By Frank van Steenbergen
On Mount Eliyah a little east of the Jordan River there is a well atop the mountain. This little inauspicious hill is a holy place.
At the little hill the prophet Elijah was taken to heaven, disappearing in a whirlwind. Old and persecuted he had crossed the nearby Jordan River together with the younger prophet Elisa. As he had rolled up his cloak, the water was divided to the left and the right, creating a passage. While ascending to the heaven from the hills Eliyah’s cloak fell, taken up by Elisa who continued his work. The prediction was that Eliyah’s return would be the harbinger of the arrival of the Messiah, the savior.
Situated in the wilderness, the little hill is surrounding by a marshy valley with reeds and prosopis. It is at this hill that John the Baptist chose to live nine-hundred years later in the spirit and with the strength of Eliyah, as the archangel Gabriel had predicted prior to his birth. The wilderness fed him with honey and locusts. At a short distance – at a place called Bethany beyond the Jordan – John baptized many followers, removing their guilt and misdeeds, freeing them to lead a redeemed and just life.
Following a tradition of 3000 years, immersing in water to spiritually clean impurities and sins had been a common ritual throughout the Middle East, practiced by several people, both Jewish and others. As water flows and time passes on, sins will be forgiven.

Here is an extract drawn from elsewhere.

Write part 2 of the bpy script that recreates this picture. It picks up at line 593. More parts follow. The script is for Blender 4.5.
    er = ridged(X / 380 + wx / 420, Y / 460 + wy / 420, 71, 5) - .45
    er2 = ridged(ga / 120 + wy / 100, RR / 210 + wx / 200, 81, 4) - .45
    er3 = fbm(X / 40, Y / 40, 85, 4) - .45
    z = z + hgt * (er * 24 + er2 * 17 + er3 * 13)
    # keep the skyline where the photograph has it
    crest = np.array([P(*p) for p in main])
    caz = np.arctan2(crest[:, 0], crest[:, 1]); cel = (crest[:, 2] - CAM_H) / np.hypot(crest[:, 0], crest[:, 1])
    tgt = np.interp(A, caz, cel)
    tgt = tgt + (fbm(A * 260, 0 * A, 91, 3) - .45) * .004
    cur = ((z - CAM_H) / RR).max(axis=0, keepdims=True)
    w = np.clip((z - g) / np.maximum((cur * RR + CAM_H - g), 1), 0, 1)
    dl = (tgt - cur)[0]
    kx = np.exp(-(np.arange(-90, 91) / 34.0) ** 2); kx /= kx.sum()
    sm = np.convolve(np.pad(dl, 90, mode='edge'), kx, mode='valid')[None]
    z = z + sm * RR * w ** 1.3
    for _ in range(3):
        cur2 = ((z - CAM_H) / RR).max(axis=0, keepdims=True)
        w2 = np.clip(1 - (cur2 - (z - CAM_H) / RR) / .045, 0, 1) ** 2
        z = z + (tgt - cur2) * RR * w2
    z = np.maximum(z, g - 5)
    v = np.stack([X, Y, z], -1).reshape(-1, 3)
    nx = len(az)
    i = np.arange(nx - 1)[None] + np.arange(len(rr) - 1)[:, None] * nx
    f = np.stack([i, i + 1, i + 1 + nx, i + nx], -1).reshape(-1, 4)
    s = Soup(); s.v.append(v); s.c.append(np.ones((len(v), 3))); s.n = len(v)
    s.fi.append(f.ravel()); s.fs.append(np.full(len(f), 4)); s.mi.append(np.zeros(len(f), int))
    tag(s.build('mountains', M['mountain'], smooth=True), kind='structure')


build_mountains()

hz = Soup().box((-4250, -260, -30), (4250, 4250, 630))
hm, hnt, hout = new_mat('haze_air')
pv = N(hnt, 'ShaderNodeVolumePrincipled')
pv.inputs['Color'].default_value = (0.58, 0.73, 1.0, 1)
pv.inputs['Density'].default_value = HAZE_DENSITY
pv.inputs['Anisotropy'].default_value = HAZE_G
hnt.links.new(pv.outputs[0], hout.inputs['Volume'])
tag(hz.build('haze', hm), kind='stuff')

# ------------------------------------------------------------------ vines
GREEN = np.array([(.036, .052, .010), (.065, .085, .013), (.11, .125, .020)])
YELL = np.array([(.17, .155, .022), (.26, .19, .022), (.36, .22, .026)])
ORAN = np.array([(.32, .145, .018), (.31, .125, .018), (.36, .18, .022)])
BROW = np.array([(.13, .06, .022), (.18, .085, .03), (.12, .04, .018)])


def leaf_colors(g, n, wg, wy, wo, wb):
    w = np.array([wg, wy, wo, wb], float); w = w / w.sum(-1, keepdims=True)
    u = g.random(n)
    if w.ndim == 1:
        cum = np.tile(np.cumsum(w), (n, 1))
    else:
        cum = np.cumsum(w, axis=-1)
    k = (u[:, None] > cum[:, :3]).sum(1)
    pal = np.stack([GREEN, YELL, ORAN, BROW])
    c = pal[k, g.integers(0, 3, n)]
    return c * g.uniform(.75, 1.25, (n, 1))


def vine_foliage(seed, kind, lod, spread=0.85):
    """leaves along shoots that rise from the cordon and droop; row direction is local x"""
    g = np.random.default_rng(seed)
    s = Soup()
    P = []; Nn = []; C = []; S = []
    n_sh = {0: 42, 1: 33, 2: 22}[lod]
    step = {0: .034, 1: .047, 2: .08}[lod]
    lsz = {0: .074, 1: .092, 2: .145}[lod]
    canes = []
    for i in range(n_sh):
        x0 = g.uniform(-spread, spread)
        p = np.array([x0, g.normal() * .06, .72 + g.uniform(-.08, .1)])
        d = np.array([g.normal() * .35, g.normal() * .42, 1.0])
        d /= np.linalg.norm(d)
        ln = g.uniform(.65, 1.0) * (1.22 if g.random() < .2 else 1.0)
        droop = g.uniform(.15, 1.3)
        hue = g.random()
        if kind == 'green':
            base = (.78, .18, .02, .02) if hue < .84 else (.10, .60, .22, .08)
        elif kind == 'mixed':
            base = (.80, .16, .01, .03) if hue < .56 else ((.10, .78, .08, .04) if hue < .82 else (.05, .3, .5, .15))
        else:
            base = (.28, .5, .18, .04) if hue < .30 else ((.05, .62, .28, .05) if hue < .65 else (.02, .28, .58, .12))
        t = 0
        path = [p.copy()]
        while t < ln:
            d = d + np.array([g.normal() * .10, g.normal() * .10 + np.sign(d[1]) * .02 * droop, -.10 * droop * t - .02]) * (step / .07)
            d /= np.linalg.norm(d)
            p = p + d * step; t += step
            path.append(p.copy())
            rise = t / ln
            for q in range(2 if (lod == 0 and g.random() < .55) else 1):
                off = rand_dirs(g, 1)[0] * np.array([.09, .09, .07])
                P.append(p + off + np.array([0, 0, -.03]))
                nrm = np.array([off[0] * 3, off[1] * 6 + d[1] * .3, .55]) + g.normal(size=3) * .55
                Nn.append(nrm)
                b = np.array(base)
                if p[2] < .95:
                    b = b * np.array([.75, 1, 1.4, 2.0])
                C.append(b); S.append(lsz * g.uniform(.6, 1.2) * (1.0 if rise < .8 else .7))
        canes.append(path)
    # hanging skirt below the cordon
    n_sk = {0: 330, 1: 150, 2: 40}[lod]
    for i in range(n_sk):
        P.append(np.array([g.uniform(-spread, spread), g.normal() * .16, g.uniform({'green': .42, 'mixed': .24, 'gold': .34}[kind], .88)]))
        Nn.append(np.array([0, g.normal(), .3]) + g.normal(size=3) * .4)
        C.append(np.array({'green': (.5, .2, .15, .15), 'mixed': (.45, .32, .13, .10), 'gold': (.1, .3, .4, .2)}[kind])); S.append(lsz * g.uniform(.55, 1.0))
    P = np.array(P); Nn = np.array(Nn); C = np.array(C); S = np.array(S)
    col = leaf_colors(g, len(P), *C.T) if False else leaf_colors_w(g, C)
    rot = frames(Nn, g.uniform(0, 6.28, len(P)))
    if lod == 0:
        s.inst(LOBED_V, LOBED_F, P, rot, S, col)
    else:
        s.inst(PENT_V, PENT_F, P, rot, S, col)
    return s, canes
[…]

Jesus Christ came to Bethany to be baptized by John the Baptist. While some asked whether John was the savior that came after Eliyah, John announced Jesus as the long awaited one. When John baptized Jesus, the Holy Spirit descended in the guise of a pigeon. From then on, all changed – if one was baptized one would not be just redeemed, but one would be born a new person in the image of God and the following of Jesus Christ
A church was built around the cave where Saint John the Baptist lived to accommodate the many pilgrims visiting the holy place. Close by on top of the mountain a circular well was made from which water was lifted 40 meters to a Baptist fond. Here devotees were immersed in water to be reborn in Christ as a new persons in an endless repeat of the miracle of belief.
The hill, the wilderness and the Bethany baptizing place fed from the spring originating in the wilderness and supplied by the dew captured in it are still there. All places are real, we can be there: the hill, the wilderness, Bethany. Their reality testifies to the reality of the message of Jesus, the life spring, the well of constant renewal.